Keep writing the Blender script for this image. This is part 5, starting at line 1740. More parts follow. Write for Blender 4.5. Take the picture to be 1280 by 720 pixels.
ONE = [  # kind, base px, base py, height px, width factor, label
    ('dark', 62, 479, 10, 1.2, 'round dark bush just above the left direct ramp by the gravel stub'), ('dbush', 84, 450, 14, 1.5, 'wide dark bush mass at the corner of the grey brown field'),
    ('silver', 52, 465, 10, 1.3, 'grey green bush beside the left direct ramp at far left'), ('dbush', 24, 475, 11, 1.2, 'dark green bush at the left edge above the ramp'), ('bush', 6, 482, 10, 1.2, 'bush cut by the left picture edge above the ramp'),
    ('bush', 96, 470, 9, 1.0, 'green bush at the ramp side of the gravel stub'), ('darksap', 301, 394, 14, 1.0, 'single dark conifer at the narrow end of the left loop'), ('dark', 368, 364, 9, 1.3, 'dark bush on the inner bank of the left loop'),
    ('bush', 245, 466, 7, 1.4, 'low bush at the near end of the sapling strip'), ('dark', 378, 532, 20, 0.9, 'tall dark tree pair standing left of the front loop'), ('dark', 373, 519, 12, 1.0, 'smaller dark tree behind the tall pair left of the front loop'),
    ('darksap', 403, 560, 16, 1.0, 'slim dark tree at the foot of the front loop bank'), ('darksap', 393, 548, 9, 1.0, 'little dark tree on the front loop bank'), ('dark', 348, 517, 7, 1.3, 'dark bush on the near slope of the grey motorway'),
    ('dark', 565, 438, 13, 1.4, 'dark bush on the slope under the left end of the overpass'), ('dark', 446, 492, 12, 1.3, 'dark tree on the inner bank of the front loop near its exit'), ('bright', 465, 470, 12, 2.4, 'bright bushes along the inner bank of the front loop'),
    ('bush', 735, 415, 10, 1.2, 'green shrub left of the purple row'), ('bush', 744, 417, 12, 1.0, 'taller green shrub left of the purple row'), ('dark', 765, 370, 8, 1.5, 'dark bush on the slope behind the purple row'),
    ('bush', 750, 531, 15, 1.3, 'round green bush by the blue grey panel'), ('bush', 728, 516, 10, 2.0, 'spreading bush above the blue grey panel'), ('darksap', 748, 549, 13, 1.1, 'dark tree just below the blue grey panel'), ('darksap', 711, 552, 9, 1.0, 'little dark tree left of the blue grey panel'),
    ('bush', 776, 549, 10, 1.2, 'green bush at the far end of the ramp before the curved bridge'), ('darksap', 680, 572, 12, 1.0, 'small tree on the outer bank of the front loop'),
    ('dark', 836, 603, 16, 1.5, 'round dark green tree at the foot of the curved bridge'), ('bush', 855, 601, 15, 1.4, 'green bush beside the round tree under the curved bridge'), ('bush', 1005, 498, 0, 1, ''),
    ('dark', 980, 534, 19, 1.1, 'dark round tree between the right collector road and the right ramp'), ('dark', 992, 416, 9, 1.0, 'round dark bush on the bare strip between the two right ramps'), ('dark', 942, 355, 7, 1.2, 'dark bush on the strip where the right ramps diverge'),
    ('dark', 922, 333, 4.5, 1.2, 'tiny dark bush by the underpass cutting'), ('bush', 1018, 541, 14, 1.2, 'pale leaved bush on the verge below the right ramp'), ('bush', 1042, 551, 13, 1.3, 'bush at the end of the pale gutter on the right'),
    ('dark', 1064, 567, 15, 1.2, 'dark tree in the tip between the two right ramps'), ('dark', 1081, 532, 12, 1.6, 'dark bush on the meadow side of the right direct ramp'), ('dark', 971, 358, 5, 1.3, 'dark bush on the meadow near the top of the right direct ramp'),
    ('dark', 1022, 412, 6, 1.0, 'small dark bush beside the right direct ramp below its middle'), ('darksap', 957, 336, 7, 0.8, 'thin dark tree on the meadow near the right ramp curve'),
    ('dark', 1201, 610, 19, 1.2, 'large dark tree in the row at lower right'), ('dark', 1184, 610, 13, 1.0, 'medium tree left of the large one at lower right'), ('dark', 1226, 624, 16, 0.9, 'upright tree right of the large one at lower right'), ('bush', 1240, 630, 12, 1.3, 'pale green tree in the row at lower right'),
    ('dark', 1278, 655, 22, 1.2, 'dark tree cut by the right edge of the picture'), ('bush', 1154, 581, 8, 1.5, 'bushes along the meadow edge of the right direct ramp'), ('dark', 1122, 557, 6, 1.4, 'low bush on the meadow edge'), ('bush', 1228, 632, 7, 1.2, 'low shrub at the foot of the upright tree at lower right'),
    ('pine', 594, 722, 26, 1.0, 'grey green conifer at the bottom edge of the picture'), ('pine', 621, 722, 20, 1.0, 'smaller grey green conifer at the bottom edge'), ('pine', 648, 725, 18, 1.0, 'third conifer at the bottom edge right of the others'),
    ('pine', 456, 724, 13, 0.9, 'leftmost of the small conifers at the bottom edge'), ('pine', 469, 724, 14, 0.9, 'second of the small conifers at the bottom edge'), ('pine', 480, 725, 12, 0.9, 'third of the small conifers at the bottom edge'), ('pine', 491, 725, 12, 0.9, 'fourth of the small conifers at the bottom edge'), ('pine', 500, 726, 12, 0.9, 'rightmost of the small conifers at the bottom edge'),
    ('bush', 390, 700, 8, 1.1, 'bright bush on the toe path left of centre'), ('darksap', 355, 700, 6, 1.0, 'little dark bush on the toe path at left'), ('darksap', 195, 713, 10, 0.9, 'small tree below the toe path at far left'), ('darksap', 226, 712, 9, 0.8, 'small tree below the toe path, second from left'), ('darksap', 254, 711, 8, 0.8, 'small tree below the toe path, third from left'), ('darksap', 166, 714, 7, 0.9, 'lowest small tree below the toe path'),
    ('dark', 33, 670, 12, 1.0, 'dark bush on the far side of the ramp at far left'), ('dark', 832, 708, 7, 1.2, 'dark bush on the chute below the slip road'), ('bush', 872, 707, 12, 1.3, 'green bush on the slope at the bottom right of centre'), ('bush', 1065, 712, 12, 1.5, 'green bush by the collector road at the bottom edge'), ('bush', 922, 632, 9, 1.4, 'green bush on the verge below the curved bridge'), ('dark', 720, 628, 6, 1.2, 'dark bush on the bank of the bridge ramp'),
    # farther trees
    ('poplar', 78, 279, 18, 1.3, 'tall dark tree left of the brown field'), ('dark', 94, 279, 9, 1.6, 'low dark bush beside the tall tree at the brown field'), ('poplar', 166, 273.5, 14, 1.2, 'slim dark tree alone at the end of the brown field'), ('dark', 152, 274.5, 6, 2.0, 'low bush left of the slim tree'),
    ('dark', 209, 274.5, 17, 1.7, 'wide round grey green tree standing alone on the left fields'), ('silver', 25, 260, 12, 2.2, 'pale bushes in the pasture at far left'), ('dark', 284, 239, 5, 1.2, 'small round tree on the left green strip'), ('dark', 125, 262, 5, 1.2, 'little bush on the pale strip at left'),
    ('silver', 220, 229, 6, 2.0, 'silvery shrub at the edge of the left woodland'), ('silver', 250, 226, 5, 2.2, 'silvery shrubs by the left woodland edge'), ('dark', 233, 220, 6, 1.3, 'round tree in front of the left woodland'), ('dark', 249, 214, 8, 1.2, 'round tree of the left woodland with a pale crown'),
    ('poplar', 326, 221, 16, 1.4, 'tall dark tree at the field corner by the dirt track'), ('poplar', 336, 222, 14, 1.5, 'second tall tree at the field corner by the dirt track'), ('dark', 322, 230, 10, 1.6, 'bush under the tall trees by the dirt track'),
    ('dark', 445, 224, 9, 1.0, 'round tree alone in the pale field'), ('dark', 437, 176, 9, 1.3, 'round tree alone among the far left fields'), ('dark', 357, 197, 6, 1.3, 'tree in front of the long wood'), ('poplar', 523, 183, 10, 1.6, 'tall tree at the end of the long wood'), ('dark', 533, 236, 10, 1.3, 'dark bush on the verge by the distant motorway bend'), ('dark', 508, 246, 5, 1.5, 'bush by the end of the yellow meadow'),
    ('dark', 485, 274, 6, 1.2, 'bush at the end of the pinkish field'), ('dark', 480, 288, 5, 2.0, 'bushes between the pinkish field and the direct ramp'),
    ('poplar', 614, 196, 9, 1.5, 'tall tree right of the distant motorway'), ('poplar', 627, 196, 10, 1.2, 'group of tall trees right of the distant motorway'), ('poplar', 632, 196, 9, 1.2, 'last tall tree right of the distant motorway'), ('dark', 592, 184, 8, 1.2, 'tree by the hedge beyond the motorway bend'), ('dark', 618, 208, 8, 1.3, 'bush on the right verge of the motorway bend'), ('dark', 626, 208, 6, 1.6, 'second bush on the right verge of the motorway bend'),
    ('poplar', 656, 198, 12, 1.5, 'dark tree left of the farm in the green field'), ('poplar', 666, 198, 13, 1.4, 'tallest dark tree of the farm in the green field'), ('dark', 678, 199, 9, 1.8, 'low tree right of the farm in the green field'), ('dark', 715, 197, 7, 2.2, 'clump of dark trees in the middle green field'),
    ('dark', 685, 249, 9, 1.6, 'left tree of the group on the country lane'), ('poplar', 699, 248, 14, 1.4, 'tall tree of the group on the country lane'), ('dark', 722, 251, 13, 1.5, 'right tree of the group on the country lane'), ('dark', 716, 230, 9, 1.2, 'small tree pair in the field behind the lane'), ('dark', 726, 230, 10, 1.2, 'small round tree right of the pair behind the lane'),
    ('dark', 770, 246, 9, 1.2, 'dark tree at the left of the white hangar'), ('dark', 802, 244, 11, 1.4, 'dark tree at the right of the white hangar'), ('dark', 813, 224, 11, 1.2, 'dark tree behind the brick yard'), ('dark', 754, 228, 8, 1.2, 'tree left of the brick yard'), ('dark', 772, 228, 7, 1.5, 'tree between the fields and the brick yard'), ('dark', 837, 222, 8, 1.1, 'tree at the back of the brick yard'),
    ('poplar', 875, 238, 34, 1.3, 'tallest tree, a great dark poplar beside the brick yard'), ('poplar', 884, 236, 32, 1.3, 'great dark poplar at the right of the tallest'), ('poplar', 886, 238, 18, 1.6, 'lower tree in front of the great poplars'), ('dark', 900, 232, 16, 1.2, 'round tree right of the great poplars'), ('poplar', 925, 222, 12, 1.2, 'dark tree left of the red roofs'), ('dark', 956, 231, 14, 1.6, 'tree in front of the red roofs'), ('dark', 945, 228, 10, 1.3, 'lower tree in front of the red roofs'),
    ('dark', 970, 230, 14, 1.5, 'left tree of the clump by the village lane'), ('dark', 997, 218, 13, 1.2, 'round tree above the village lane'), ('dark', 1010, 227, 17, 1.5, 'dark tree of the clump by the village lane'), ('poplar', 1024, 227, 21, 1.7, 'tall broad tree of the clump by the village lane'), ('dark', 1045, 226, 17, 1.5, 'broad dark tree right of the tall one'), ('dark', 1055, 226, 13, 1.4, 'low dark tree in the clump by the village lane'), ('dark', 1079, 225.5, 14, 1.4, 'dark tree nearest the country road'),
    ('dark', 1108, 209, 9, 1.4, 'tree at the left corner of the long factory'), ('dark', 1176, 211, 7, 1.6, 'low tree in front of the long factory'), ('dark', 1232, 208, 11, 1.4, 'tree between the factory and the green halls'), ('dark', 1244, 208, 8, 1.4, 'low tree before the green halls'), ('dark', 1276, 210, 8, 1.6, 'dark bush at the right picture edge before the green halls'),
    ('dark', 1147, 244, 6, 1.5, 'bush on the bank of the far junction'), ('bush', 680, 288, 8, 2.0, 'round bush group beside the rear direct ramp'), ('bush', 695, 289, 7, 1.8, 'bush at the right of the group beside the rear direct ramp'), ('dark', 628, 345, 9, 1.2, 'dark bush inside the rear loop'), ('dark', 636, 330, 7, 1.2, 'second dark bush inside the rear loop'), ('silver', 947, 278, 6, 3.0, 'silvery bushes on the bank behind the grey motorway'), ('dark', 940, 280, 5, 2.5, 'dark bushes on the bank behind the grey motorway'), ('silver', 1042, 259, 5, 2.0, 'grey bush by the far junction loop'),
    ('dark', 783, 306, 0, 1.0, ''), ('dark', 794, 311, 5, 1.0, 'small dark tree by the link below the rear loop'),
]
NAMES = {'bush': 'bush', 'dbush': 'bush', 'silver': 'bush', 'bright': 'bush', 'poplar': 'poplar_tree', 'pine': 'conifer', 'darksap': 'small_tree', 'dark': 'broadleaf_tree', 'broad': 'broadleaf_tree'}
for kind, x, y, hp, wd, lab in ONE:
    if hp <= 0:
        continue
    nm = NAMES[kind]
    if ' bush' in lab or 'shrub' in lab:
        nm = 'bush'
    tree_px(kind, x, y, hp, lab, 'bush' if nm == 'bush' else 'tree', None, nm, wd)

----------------

-- Description of the task --
Tally up the lines of the listing containing the word "picture". Give only the total.

-- Expected output --
5